[START OF GIVEN MATERIAL]

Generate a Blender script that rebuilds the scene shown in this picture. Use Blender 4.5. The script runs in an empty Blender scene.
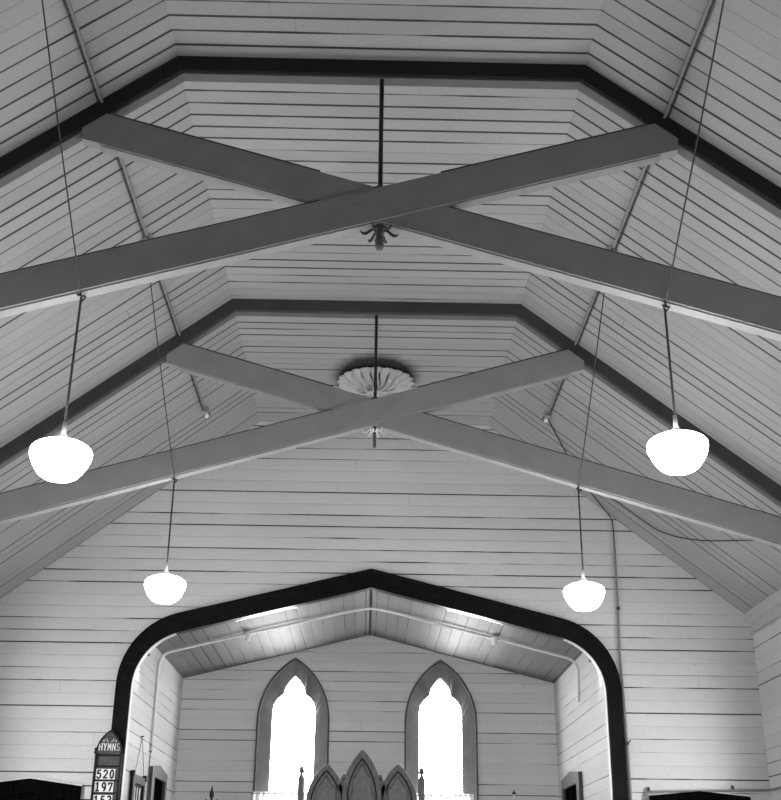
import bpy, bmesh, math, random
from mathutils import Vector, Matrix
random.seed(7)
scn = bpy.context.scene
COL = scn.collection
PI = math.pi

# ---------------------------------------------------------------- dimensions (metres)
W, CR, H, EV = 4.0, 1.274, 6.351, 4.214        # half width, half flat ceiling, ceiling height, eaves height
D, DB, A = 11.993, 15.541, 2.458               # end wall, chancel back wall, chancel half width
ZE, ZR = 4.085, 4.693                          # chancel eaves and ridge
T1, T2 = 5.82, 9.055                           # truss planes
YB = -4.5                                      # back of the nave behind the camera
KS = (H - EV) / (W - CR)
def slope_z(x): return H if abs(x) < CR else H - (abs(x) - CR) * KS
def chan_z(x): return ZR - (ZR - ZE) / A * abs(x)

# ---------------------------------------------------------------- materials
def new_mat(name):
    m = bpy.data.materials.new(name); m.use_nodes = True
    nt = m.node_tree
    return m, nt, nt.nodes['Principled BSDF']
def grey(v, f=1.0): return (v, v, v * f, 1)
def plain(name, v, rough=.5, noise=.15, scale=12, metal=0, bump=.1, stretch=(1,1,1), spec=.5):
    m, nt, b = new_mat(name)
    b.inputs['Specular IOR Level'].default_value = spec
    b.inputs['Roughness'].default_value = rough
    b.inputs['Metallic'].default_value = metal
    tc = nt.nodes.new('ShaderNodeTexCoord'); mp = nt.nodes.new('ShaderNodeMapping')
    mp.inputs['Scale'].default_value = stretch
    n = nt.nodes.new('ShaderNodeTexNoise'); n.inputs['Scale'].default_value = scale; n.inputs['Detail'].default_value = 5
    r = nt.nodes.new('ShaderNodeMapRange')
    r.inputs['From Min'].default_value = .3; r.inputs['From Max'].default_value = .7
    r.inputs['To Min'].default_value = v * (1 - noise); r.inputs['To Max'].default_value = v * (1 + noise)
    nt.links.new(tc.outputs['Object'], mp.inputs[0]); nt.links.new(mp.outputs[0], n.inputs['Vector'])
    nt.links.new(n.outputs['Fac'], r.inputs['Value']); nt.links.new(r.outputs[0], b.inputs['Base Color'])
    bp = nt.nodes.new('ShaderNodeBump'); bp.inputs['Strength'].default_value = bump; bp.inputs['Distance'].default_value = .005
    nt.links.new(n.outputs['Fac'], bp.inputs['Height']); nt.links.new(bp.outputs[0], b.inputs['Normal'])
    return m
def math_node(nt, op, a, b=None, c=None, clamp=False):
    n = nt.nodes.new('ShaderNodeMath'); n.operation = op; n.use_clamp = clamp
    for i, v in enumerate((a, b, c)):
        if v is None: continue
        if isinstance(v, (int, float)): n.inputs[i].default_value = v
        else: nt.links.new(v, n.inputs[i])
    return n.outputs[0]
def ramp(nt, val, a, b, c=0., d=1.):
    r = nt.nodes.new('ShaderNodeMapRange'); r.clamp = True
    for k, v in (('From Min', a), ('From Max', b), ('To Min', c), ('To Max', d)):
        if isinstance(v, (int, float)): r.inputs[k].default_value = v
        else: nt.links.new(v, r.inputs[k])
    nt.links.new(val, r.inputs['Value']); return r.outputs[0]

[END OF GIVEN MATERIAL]

## PROBLEM TO SOLVE
Look over the listing. Pull out every line with the string "scene" in it.

## ANSWER FOR THIS EXERCISE
Generate a Blender script that rebuilds the scene shown in this picture. Use Blender 4.5. The script runs in an empty Blender scene.
scn = bpy.context.scene